Strictly my opinion (and this is not to pile on southernstyle, he is a young kid and he has more style than most and if you aren't going to experiment when you are young, then when are you going to do it?), but while some rules are made to be broken (and that sometimes separates the merely well dressed from the stylish) it is important to know which rules cannot be broken. A tuxedo, with anything other than proper shoes, is a huge failure. Why? Well, I mentioned how breaking rules has been a hallmark of stylish dressers. Astaire with the ties as belts, the Duke with, well, almost everything, Grant with the BD collar french cuff shirts etc. but one thing they never did, was break the rules of formal wear. Wearing a tuxedo sockless with slippers is akin to wearing basketball shorts with wingtips. If the point is subversion, then you have succeeded but you can't expect to participate in the game nor be surprised when everyone is looking/pointing at you. So you a creating a scenario where you are not the focus but rather your feet are. Now if this is an event where the point was to "dress down" formal or something of that nature, or something where everyone is dressed like Hamish Bowles, than that is a different scenario. But if this is a proper black tie event, where the dress of the day are normal tuxedo's, then you are standing out in a bad way.
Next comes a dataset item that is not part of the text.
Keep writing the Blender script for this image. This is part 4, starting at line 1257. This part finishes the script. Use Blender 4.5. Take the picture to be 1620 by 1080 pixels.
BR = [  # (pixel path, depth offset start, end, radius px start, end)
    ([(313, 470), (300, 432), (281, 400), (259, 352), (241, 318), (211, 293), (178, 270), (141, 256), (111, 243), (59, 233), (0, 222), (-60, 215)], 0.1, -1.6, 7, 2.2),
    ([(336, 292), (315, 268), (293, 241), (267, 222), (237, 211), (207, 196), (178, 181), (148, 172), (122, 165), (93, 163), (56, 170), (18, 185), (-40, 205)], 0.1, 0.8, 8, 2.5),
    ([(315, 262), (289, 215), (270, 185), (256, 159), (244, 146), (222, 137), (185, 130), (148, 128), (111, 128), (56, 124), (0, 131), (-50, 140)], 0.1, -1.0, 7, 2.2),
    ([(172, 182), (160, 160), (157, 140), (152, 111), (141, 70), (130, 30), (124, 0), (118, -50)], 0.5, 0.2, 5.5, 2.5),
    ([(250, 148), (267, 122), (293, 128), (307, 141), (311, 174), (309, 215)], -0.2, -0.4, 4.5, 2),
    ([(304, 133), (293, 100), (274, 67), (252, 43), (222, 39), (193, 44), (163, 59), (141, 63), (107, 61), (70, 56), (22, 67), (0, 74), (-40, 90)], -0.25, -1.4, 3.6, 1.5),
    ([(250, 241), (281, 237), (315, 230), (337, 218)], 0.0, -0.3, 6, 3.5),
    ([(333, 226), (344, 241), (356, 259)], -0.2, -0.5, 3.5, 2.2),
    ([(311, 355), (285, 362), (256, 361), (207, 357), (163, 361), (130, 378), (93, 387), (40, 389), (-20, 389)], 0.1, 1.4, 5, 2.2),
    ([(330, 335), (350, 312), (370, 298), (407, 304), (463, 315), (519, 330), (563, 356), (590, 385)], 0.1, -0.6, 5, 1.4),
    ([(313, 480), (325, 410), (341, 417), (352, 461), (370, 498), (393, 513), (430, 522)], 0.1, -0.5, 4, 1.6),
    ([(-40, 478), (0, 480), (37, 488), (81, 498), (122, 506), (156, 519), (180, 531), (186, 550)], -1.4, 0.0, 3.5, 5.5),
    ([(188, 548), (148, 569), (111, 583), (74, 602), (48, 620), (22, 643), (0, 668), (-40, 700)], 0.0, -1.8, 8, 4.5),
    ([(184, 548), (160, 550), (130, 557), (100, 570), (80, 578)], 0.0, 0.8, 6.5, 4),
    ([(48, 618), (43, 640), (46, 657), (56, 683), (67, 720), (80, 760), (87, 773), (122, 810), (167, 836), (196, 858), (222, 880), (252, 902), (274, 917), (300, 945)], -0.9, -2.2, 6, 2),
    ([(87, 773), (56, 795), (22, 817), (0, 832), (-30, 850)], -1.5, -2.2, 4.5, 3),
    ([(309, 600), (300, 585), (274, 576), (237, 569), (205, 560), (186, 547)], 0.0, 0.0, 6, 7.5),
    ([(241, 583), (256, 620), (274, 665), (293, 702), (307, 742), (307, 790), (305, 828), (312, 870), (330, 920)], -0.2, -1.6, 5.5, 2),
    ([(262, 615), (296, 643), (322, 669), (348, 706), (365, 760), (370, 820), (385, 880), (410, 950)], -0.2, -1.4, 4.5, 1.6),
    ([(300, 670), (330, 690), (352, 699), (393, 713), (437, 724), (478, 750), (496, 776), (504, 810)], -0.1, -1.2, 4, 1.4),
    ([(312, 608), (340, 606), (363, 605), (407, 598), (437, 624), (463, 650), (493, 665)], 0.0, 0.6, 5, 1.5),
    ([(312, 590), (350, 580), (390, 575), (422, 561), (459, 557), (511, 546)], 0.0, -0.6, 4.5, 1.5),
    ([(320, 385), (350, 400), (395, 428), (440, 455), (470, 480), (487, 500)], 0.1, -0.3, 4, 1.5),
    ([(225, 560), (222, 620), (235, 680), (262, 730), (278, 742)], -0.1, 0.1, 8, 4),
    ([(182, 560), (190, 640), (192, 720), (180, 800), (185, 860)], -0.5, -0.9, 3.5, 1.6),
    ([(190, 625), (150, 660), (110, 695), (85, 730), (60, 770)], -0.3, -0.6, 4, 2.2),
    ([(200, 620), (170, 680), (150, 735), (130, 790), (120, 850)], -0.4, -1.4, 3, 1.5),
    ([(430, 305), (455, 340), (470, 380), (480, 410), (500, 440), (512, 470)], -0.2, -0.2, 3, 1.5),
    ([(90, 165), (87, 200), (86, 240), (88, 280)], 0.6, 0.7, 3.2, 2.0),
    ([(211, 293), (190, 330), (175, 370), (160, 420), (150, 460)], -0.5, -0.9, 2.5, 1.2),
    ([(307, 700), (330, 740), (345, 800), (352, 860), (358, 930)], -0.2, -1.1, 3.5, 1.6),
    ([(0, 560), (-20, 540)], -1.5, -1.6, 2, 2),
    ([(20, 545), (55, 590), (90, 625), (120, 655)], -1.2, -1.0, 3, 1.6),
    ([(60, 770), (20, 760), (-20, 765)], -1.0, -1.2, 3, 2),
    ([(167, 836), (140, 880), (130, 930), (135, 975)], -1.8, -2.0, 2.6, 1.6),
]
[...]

Along those lines, I also feel that the guys that dress in full tails/top hat for formal events are equally wrong. While there is obviously a historical precedent for that type of formal attire, you have to take into consideration not just appropriateness of an outfit but also current mores. While it is impossible to tell, I seriously doubt that the Astaire's of the world, if they were still around today, would wear tops and tails to formal events. They would most likely adapt with the times. They would still be stylish and great dressers, but they wouldn't show up to an event with a room full of "normal" tuxedos wearing tails, a cane etc. I think you need to be careful to not stand out for the wrong reasons.

This is just my opinion and at the end of the day, I always tell me to wear whatever makes them feel the most comfortable.